Il faut confisquer les biens des riches émigrés, boycotter leurs œuvres, ce sont des traîtres à la patrie, un procès s’impose... On croit entendre le discours des sans-culottes contre leurs adversaires politiques, royalistes et tenants de l’Ancien régime au moment de la Révolution française.
1 - Mort aux Gros, aux Riches, aux Émigrés !
Avec force démagogie, Lui-Président, pour se donner un vernis de gauche lors de sa campagne électorale, avait dénoncé le monde de la finance et agité la menace d’un impôt confiscatoire sur les hauts revenus. Que la République française ne puisse désormais payer ses fonctionnaires qu’en s’endettant auprès de cette finance honnie ne lui posait aucun problème pourvu que cette triste réalité n’affleure pas l’esprit de son électorat.
Il n’en fallait pas davantage pour faire oublier sa genèse politique : le delorisme bon teint des énarques carriéristes ayant misé sur la gauche au début des années 1980. Cette petite manipulation lui permit de circonscrire efficacement Mélenchon à une embellie sondagière sans prolongement dans les urnes.

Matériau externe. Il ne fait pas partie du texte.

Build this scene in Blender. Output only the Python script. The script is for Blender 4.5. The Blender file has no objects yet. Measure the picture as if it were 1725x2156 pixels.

Une chose était sûre : les diatribes contre les possédants rencontraient un joli succès dans les meetings.
Mais la boîte de Pandore était entr’ouverte et, confronté à une hausse inexorable du chômage et de son impopularité, Hollande voit croître désormais, parmi ses soutiens de plus en plus déroutés, un sentiment anti-riches qu’il ne contrôle plus. L’affaire Depardieu en est le symptôme évident et l’on aurait finalement tort de ne pas la prendre au sérieux. La haine des "possédants" devient en effet la planche du salut psychologique d’un "peuple de gauche" qui se sent menacé par le monde tel qu’il devient.
Tout a singulièrement commencé. L’octroi par Poutine d’un passeport russe à l’acteur français était un camouflet pour Hollande mais aussi pour tous les partisans de sa recette miracle, faire payer les riches. Malédiction : ces ploutocrates peuvent vraiment s’en aller ! Alors que, dans un premier temps, le Monde, le Nouvel Obs et Libération avaient tenté de minimiser le symbole et n’avaient placé l’affaire du passeport qu’en sujet annexe, sur leurs sites Internet la marée des commentaires montrait à quel point leurs lecteurs, eux, brûlaient d’en découdre : près de 2737 "posts" sur Libération.fr en quelques heures.
Il est intéressant d’écumer ce flot de haine et d’acrimonie. Plusieurs thèmes dominent : il faut confisquer les biens de ces émigrés, boycotter leurs œuvres, ils sont gros et gras, dépravés et alcooliques, ce sont des traîtres à la patrie, un procès s’impose.
Mots pour mots, on retrouve les écrits et éructations des Sans-culottes contre leurs adversaires politiques, d’abord les royalistes et autres tenants de l’Ancien régime puis tous ceux qui ne partageaient pas leurs penchants. Du Monde à Libération, les réactions sont peu ou prou les mêmes : comme en 1793 les "accapareurs", les horribles nantis d’aujourd’hui sont la cause de tous les maux de la France.
Reconnaissons-le, Poutine est certainement un dirigeant aussi peu recommandable que Chavez, que beaucoup à gauche respectent et même admirent. Il est le chef d’un régime pétro-autoritaire qui se maintient au pouvoir grâce à la rente que les matières premières lui procure abondamment. Ni plus, ni moins.